*What you need to do*
Return the lines below exactly, from the first line to the line that contains "COL = sc.collection". Leave out pictures.
═════ Collected data ═════
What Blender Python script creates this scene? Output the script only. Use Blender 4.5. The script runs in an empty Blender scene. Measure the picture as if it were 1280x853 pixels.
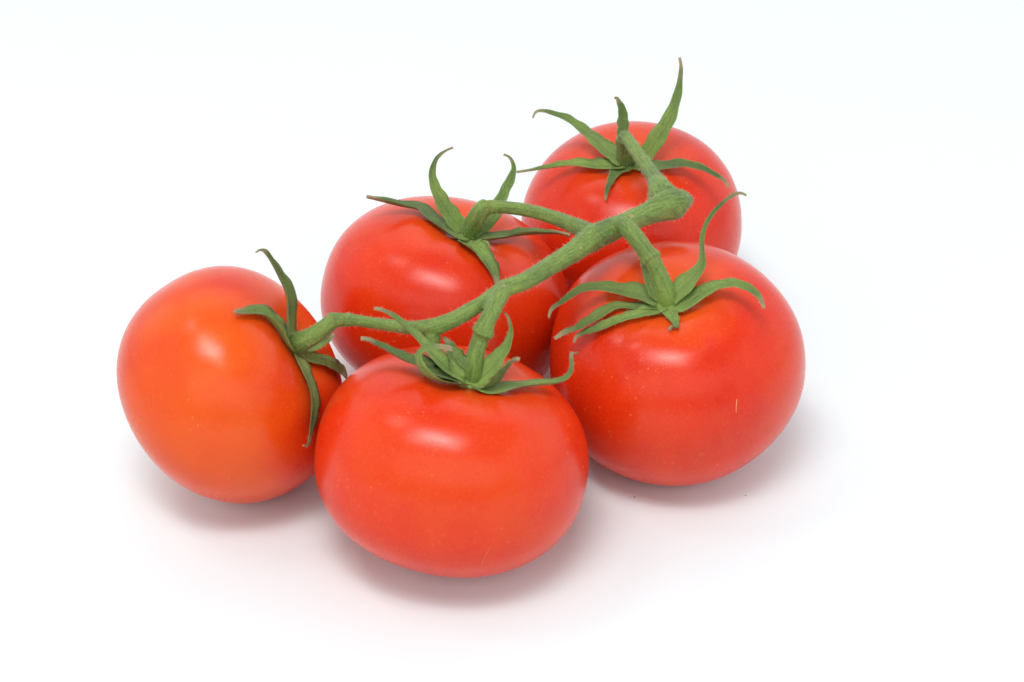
import bpy, math, random
import numpy as np
from mathutils import Matrix, Vector

random.seed(7)
rng = np.random.default_rng(7)
sc = bpy.context.scene
COL = sc.collection

# ------------------------------------------------------------------ camera
TH = math.radians(33.5)
cam_d = bpy.data.cameras.new('camera')
cam = bpy.data.objects.new('camera', cam_d)
COL.objects.link(cam)
cam.location = (0.0, -0.46697606, 0.33908471)
cam.rotation_euler = (math.radians(90) - TH, 0, 0)
cam_d.lens = 72.0
cam_d.sensor_width = 36.0
cam_d.clip_start = 0.01
cam_d.clip_end = 20
cam_d.dof.use_dof = True
cam_d.dof.focus_distance = 0.555
cam_d.dof.aperture_fstop = 26
sc.camera = cam

# ------------------------------------------------------------------ world and lamps (a white product-shot set)
world = bpy.data.worlds.new("World")
sc.world = world
world.use_nodes = True
bg = world.node_tree.nodes['Background']
bg.inputs['Color'].default_value = (0.93, 0.97, 1.0, 1)
bg.inputs['Strength'].default_value = 0.47


def area(name, loc, target, sx, sy, power, color=(1, 1, 1)):
    l = bpy.data.lights.new(name, 'AREA')
    l.shape = 'RECTANGLE'
    l.size, l.size_y = sx, sy
    l.energy = power
    l.color = color
    o = bpy.data.objects.new(name, l)
    COL.objects.link(o)
    o.location = loc
    o.rotation_euler = (Vector(target) - Vector(loc)).to_track_quat('-Z', 'Y').to_euler()
    return o


COOL = (0.97, 0.99, 1.0)
WARM = (1.0, 0.99, 0.97)
area('key_softbox', (-0.14, -0.42, 1.20), (0, 0, 0.03), 0.66, 0.44, 7.6, WARM)
area('key_core', (-0.135, -0.41, 1.17), (0, 0, 0.03), 0.30, 0.11, 1.9, WARM)
area('second_softbox', (-0.59, 0.14, 1.19), (0, 0, 0.03), 0.26, 0.20, 1.1, WARM)
area('rear_fill', (0.06, 0.62, 0.80), (0.05, 0.36, 0.0), 1.3, 0.5, 1.6, COOL)  # added lamp, evens out the brightness of the paper at the back
area('front_fill', (0.0, -1.15, 0.74), (0, 0, 0.0), 2.0, 0.8, 5.8, COOL)  # added fill, lifts the shadows on the near side of the fruit
area('left_diffuser', (-0.72, 0.0, 0.36), (0, 0.0, 0.06), 1.4, 0.66, 1.7, COOL)
area('right_diffuser', (0.72, 0.0, 0.36), (0, 0.0, 0.06), 1.4, 0.66, 2.1, COOL)

sc.view_settings.view_transform = 'Standard'
sc.view_settings.look = 'None'
sc.view_settings.gamma = 1.0
sc.view_settings.exposure = -0.10
sc.cycles.use_denoising = True
sc.cycles.max_bounces = 8

FRUIT = {
 1: dict(p=[-0.07416, -0.02239, 0.0314, 0.83395, 0.92074, 0.05919, -0.01624, -0.01977], lobes=[(2, 0.012, 1.0), (3, 0.01, 0.5), (5, 0.006, 2)], grooves=[(200, 0.01, 14, 0.3)]),
 2: dict(p=[-0.0189, 0.0249, 0.03447, 0.8003, 0.23977, -0.02505, 0.03907, -0.08941], lobes=[(2, 0.02, 0.3), (3, 0.012, 2.5), (5, 0.008, 1)], grooves=[(215, 0.014, 15, 0.28), (320, 0.02, 14, 0.28)]),
 3: dict(p=[0.03614, 0.07013, 0.03279, 0.83311, -0.10797, 0.19559, 0.00891, -0.04502], lobes=[(2, 0.012, 0), (3, 0.01, 1.0), (5, 0.006, 3)], grooves=[(205, 0.018, 14, 0.25), (285, 0.012, 18, 0.3), (330, 0.012, 16, 0.3)]),
 4: dict(p=[0.04389, -0.00835, 0.03449, 0.8329, -0.13497, 0.2591, -0.00834, -0.05953], lobes=[(2, 0.012, 2), (3, 0.014, 0.2), (5, 0.008, 0.6)], grooves=[(222, 0.022, 12, 0.25), (300, 0.012, 16, 0.3), (350, 0.012, 14, 0.3)]),
 5: dict(p=[-0.01555, -0.04926, 0.03419, 0.78845, 0.18276, -0.12122, 0.04686, -0.06341], lobes=[(2, 0.015, 0.2), (3, 0.012, 1.6), (5, 0.008, 0)], grooves=[(225, 0.018, 13, 0.25), (285, 0.014, 14, 0.25), (335, 0.014, 16, 0.3)]),
}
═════
*Response to this task*
What Blender Python script creates this scene? Output the script only. Use Blender 4.5. The script runs in an empty Blender scene. Measure the picture as if it were 1280x853 pixels.
import bpy, math, random
import numpy as np
from mathutils import Matrix, Vector

random.seed(7)
rng = np.random.default_rng(7)
sc = bpy.context.scene
COL = sc.collection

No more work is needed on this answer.